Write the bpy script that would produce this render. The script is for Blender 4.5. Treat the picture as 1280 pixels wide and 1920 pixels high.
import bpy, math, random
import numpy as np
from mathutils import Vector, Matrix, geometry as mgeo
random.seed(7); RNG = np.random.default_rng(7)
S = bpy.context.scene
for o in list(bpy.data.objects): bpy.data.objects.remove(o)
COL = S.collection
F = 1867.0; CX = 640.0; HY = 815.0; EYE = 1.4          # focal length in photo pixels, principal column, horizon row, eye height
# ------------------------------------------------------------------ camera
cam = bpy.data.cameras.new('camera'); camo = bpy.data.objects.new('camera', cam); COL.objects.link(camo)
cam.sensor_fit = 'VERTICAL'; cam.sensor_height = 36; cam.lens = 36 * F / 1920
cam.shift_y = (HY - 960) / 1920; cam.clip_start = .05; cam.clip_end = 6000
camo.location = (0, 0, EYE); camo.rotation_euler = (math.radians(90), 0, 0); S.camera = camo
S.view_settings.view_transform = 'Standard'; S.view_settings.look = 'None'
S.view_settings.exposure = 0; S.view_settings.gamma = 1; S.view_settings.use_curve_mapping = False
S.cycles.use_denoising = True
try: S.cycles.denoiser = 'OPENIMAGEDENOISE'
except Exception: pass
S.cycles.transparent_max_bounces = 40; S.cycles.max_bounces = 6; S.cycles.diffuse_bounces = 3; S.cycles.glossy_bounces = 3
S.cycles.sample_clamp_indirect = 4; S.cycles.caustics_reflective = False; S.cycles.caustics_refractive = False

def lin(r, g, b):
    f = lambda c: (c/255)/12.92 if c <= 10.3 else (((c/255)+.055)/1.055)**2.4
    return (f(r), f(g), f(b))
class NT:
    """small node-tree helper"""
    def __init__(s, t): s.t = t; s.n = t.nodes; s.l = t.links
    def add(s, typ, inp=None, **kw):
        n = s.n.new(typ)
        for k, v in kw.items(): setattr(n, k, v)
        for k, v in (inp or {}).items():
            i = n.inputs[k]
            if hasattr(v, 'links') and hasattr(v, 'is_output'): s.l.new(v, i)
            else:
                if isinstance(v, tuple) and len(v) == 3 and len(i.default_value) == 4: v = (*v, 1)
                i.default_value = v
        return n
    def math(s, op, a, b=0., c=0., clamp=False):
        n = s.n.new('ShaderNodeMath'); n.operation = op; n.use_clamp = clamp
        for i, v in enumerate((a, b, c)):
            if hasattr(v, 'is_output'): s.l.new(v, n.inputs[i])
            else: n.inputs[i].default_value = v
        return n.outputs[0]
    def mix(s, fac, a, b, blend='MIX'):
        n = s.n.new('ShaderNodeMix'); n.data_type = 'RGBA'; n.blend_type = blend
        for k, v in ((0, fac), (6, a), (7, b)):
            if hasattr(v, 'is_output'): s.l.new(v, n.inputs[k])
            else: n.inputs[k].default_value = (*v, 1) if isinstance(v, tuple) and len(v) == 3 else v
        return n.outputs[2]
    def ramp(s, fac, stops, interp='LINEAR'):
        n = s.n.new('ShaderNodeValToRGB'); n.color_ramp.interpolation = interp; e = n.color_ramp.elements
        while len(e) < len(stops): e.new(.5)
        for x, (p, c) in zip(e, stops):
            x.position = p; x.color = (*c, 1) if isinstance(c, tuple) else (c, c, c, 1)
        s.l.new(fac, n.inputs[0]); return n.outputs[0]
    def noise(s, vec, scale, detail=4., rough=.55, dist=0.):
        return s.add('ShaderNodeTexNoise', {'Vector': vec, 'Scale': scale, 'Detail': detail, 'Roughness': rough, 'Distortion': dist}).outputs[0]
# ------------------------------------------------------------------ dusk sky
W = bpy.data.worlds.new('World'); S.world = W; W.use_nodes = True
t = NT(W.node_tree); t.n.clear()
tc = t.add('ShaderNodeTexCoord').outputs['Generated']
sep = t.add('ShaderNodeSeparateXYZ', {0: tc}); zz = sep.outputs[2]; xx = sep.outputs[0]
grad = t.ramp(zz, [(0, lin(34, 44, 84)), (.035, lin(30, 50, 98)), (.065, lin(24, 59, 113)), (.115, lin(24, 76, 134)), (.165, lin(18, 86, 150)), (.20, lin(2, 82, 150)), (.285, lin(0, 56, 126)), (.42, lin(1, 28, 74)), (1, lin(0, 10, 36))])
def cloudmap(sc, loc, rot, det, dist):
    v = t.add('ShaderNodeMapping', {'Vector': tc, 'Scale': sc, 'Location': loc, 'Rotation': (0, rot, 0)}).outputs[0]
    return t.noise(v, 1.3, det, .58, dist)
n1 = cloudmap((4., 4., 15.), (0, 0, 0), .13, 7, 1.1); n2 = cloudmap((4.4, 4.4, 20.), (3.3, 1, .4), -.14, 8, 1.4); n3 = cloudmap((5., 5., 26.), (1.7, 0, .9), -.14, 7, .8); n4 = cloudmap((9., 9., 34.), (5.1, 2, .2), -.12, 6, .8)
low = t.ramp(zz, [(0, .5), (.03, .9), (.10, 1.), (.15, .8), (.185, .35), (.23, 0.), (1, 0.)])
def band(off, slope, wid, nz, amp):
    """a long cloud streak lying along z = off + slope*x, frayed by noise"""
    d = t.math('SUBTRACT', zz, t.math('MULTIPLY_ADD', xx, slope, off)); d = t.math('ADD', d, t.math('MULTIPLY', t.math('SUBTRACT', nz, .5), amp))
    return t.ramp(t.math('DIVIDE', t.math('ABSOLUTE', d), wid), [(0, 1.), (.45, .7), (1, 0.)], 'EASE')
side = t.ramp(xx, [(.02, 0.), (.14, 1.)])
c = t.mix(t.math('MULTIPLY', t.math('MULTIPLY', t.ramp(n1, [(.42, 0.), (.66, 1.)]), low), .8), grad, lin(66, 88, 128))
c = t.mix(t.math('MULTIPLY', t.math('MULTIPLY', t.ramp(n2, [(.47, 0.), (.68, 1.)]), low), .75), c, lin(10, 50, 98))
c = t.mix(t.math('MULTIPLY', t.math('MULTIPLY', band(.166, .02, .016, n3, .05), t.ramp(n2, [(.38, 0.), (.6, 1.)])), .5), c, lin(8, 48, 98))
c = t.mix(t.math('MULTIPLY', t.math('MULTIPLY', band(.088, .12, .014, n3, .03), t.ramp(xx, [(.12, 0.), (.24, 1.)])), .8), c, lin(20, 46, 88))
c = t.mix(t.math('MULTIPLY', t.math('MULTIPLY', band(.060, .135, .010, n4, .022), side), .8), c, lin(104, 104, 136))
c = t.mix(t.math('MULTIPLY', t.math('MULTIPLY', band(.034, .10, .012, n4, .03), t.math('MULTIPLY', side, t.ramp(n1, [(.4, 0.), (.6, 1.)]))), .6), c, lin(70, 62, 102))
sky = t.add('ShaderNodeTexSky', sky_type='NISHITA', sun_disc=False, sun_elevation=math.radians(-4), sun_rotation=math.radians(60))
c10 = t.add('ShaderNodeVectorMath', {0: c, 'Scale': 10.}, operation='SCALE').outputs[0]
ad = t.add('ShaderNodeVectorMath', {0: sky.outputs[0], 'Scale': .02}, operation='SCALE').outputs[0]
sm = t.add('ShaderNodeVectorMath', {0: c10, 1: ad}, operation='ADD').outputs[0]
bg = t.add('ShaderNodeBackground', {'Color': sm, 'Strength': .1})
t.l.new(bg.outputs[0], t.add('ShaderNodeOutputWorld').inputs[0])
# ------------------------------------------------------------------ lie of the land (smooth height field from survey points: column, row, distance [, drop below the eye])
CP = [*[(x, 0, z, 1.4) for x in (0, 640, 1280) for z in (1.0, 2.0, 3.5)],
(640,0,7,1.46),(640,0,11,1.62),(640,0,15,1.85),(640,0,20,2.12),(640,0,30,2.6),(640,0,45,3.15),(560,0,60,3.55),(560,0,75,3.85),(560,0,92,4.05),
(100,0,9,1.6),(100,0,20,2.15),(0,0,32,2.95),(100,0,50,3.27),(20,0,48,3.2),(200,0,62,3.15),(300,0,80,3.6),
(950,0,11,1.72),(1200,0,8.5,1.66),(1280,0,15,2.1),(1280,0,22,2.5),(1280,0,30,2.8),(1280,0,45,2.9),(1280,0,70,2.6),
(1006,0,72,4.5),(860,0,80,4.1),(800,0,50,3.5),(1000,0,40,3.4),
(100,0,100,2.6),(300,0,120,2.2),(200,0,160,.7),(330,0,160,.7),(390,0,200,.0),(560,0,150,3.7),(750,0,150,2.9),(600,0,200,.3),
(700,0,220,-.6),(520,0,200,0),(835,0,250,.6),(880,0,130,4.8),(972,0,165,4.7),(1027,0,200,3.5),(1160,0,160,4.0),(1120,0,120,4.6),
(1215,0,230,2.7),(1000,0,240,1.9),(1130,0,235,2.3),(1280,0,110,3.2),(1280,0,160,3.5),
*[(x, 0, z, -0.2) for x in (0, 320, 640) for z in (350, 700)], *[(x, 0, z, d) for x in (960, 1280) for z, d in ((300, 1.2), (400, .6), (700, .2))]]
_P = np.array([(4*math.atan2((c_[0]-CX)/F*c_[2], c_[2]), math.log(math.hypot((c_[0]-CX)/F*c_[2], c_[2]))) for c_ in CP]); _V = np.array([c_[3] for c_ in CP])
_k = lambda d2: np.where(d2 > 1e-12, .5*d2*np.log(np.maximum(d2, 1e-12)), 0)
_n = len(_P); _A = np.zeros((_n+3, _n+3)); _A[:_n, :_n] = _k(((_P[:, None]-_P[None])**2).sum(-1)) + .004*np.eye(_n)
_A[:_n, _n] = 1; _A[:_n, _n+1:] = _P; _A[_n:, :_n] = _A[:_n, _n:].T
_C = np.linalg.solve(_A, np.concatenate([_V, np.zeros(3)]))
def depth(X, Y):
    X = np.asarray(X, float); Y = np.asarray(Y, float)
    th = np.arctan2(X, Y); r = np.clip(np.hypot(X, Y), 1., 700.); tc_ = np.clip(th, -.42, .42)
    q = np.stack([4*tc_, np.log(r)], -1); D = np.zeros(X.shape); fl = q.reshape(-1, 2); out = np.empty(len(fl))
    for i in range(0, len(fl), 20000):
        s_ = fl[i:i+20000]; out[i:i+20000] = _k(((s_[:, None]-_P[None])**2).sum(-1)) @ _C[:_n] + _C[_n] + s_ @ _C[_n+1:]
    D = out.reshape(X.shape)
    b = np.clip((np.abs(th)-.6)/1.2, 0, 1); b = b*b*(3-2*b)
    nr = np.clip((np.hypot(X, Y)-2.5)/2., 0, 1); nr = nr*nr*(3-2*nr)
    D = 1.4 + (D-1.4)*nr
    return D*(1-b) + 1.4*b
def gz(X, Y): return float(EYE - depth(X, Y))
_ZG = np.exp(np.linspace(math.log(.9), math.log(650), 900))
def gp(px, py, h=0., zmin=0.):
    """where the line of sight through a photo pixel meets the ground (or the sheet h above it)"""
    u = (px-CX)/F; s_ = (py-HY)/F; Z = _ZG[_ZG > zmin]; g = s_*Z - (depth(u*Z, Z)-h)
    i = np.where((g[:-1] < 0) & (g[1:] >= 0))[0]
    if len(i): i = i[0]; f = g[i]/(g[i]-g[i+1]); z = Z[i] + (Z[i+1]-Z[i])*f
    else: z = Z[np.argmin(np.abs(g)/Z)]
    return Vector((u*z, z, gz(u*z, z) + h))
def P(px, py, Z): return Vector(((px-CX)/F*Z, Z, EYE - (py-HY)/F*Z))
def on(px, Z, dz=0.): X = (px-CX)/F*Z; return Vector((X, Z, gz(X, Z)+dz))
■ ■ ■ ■
**TASK STATEMENT**.
Return the opening line of the data and every line after it through the line containing "S.cycles.sample_clamp_indirect = 4;", please, exactly as written and with nothing added.

**WRITTEN RESPONSE**.
Write the bpy script that would produce this render. The script is for Blender 4.5. Treat the picture as 1280 pixels wide and 1920 pixels high.
import bpy, math, random
import numpy as np
from mathutils import Vector, Matrix, geometry as mgeo
random.seed(7); RNG = np.random.default_rng(7)
S = bpy.context.scene
for o in list(bpy.data.objects): bpy.data.objects.remove(o)
COL = S.collection
F = 1867.0; CX = 640.0; HY = 815.0; EYE = 1.4          # focal length in photo pixels, principal column, horizon row, eye height
# ------------------------------------------------------------------ camera
cam = bpy.data.cameras.new('camera'); camo = bpy.data.objects.new('camera', cam); COL.objects.link(camo)
cam.sensor_fit = 'VERTICAL'; cam.sensor_height = 36; cam.lens = 36 * F / 1920
cam.shift_y = (HY - 960) / 1920; cam.clip_start = .05; cam.clip_end = 6000
camo.location = (0, 0, EYE); camo.rotation_euler = (math.radians(90), 0, 0); S.camera = camo
S.view_settings.view_transform = 'Standard'; S.view_settings.look = 'None'
S.view_settings.exposure = 0; S.view_settings.gamma = 1; S.view_settings.use_curve_mapping = False
S.cycles.use_denoising = True
try: S.cycles.denoiser = 'OPENIMAGEDENOISE'
except Exception: pass
S.cycles.transparent_max_bounces = 40; S.cycles.max_bounces = 6; S.cycles.diffuse_bounces = 3; S.cycles.glossy_bounces = 3
S.cycles.sample_clamp_indirect = 4; S.cycles.caustics_reflective = False; S.cycles.caustics_refractive = False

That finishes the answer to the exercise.